28 November 2015

We're Not All Surly Scofflaws

When Donald Trump said that Mexico was sending rapists to this country, many people rightly expressed outrage.

Likewise, there would be plenty of righteous umbrage expressed if African-Americans were portrayed as gangsters,  "welfare queens" or even basketball players, just as we would not tolerate a broad-brushed characterization of Jews as money-hungry.

However, I've noticed that--at least here in New York--many people, including news anchors, think it's perfectly all right to characterize all cyclists as surly scofflaws.  I wish I'd recorded the segment in which an announcer on a local all-news station--the one to which most NYC taxi drivers listen--said that cyclists "never" obey the traffic law and that a proposed law would ensure that we do.

By Andreas Kambanis

Granted, there are cyclists who blow through red lights and sideswipe pedestrians and others. I don't have any statistics, but I know they don't constitute "all" cyclists, any more than the attacks in Paris or the World Trade Center are proof that "all" Muslims or Arabs, or people from the Middle East or North Africa, are terrorists.
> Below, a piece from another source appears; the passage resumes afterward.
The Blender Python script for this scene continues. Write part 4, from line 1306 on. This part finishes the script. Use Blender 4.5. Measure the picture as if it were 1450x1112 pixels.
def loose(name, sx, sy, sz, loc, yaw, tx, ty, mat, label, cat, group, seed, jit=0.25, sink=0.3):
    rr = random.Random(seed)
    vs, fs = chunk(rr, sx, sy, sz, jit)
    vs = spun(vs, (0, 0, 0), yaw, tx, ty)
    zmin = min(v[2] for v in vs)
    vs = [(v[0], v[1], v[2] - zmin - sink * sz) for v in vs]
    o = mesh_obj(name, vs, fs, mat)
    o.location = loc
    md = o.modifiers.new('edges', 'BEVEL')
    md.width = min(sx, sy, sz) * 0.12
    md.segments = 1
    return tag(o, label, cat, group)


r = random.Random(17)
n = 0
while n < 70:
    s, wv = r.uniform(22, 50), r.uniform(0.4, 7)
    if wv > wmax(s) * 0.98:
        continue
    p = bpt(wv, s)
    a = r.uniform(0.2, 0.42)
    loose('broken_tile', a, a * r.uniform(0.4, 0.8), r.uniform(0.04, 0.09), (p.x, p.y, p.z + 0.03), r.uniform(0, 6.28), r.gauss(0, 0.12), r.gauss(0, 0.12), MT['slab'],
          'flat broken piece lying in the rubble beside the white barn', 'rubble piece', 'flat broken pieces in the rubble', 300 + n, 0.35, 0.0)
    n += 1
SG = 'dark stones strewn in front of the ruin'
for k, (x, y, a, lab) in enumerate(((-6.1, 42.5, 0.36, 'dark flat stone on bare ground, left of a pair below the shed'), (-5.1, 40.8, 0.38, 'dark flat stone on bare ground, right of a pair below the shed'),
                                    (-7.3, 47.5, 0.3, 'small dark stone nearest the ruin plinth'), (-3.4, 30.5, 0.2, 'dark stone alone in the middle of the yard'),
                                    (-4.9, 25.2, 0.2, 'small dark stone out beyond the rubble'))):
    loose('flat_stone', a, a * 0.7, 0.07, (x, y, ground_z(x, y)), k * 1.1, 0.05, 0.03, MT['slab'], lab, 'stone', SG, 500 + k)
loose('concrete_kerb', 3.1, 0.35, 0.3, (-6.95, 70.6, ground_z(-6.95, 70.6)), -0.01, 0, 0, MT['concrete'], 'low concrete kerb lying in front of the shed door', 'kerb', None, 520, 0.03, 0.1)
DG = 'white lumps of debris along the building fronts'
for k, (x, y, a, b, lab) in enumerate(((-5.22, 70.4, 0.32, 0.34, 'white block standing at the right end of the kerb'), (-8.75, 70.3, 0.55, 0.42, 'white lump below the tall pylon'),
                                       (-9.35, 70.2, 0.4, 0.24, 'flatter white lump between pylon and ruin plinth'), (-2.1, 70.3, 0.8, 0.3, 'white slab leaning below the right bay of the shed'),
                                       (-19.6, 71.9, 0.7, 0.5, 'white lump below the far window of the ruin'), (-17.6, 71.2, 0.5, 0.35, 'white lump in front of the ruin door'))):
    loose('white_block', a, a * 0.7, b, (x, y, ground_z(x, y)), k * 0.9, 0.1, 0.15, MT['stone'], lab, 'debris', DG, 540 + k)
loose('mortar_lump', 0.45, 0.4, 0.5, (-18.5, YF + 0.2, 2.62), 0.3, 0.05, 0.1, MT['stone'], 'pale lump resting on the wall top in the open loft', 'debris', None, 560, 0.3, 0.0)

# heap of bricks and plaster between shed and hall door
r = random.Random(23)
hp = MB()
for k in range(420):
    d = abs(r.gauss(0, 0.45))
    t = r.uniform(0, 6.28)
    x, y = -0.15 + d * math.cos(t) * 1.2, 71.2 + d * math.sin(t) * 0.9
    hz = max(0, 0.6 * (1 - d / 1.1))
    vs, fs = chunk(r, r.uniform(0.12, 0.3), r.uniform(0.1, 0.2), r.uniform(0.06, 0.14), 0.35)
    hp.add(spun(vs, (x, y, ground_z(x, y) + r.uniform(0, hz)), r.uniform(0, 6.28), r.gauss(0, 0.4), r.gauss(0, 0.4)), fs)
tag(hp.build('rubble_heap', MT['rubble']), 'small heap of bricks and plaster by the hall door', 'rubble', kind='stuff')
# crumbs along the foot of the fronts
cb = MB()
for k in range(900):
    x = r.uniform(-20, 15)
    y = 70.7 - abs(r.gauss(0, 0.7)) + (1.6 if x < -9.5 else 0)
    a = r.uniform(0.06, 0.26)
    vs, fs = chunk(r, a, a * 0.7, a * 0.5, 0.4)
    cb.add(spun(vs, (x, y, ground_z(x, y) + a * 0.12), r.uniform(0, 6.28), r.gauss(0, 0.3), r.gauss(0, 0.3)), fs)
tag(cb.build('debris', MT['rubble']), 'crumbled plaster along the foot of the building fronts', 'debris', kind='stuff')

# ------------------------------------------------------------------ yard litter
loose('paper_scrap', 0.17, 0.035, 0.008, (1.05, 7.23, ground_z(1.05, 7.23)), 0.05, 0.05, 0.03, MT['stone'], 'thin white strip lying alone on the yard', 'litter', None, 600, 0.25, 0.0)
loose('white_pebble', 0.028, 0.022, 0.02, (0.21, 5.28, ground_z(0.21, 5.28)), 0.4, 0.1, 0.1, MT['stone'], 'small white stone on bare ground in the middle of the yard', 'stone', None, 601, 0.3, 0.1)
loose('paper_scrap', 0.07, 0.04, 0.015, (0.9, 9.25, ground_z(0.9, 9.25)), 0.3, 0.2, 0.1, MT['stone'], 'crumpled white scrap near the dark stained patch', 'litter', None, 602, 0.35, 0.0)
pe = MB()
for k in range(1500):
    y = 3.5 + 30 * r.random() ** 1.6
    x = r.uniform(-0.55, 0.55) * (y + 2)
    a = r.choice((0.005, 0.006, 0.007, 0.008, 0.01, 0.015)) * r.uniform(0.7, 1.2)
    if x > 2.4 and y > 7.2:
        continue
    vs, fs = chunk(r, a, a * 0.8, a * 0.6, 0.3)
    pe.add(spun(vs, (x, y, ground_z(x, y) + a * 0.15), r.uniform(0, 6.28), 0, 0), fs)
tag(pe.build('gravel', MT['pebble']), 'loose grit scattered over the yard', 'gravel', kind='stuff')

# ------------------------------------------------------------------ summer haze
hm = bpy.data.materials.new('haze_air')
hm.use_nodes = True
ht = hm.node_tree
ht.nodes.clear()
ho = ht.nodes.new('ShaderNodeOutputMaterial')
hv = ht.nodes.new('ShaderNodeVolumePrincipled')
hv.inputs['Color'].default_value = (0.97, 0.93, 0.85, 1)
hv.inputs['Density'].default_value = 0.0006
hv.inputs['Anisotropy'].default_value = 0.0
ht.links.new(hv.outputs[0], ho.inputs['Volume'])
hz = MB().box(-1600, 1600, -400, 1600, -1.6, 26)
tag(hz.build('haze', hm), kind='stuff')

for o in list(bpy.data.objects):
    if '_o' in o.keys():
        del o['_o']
What people forget is in painting all members of a group with a broad brush, they are further alienating themselves from that group, just as they are alienating members of that group from themselves.  That, in turn, causes some members of the group--whether they're Muslims or black teenagers or cyclists or whatever--to believe that, no matter how well they behave, they are lumped in with the worst members of their group.  So, they figure, there is no point in changing their ways--or they, out of anger, become even bolder or more brazen in their antisocial behavior.

What I heard yesterday on 1010 WINS is not an isolated example, and it is not part of a new trend.  About twenty years ago, a certain local television reporter staged an incident in which he, while crossing a street, was knocked down by a "cyclist".  (I put "cyclist" in quotation marks because, as the incident was fake, I have to wonder whether the person on the bike was actually a cyclist.  Perhaps he was just playing one on TV.)  As we were even more of a minority than we are now, there was even less outcry than there has been over more recent examples of anti-cycling bias.  Then again, the story had a shorter "shelf life" than today's anti-biker screeds.

So, I urge cyclists to be on the lookout for more examples of anti-bike bias in the meida, and to call the television and radio stations, news-papers and -sites, and other media outlets on it.  At the same time, I appeal to my fellow riders to be considerate of pedestrians, especially those who are elderly and disabled--and to obey traffic signs and signals.  After all, cyclists in Montreal and Paris do it, and it doesn't seem to slow them down.